“I may have woken in a new Ireland”
Fiona de Londras of the University of Birmingham writes for The Conversation:
I write this sitting in a small café in Ranelagh, a prosperous part of Dublin. It is early on Saturday morning and, although you wouldn’t think it just by walking down the street, I may have woken in a new Ireland.
An overwhelming majority of Irish people have voted to repeal the 8th amendment of the national constitution.
This insidious, cruel and harmful provision was inserted in 1983 as a preemptive strike against women’s liberation. It has reduced women in pregnancy to a constitutional being with the right only not to die and the obligation to sacrifice all else to bring the fetus to term.
The sanitized story of the 8th amendment is that it recognises the right to life of the fetus with due regard to the equal right to life of the pregnant woman. The lived reality of this constitutional story is more than 170,000 journeys across the Irish Sea to access abortion, thousands of illegal abortions through self-administration of the abortion pill, and countless women “caught out” and becoming mothers when they did not want to. It is part of a long, difficult, and deliberate construction of Irish womanhood as linked inextricably to motherhood, of sex as stigma, and of establishment attempts to use the force of the law to keep us in our nation-building, post-colonial place.

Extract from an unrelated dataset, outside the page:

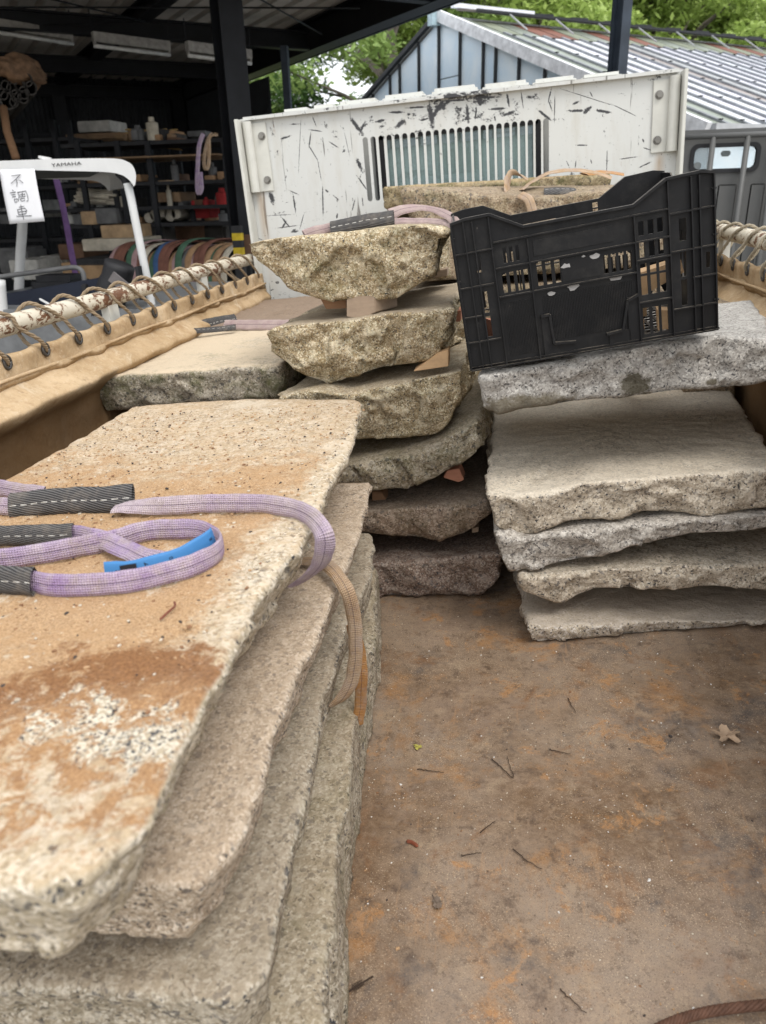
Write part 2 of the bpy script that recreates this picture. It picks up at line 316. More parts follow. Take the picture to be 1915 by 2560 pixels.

No Freedom without the Freedom of Women
Now men and women, the young and the old, parents and those without children, politicians (including those considered conservative), and generations of activists who always believed we would finally unshackle ourselves from this constitutional confinement have cast votes to usher in a country of free women and girls.
The path ahead will be bumpy and hard. As in every other country, the forces that oppose sexual freedom, bodily autonomy and women’s ethical agency will continue to do so. And they remain powerful. But they can no longer rely on a constitutional text to fuel their mission.
Under the next 36th amendment to the Constitution, “provision may be made by law for the regulation of termination of pregnancy”. That legislation will go through the political process and hopefully be completed by the end of the year. Until then we will continue to rely with gratitude on the kindness and care of doctors and nurses in the UK and elsewhere to provide the healthcare Irish women need. As I watched the votes being counted, nine women will have boarded planes and go to London, Birmingham, Liverpool and Manchester for their abortions. But they will go knowing they are among the last.
Ní saoirse go saoirse na mban (There is no freedom until the freedom of women).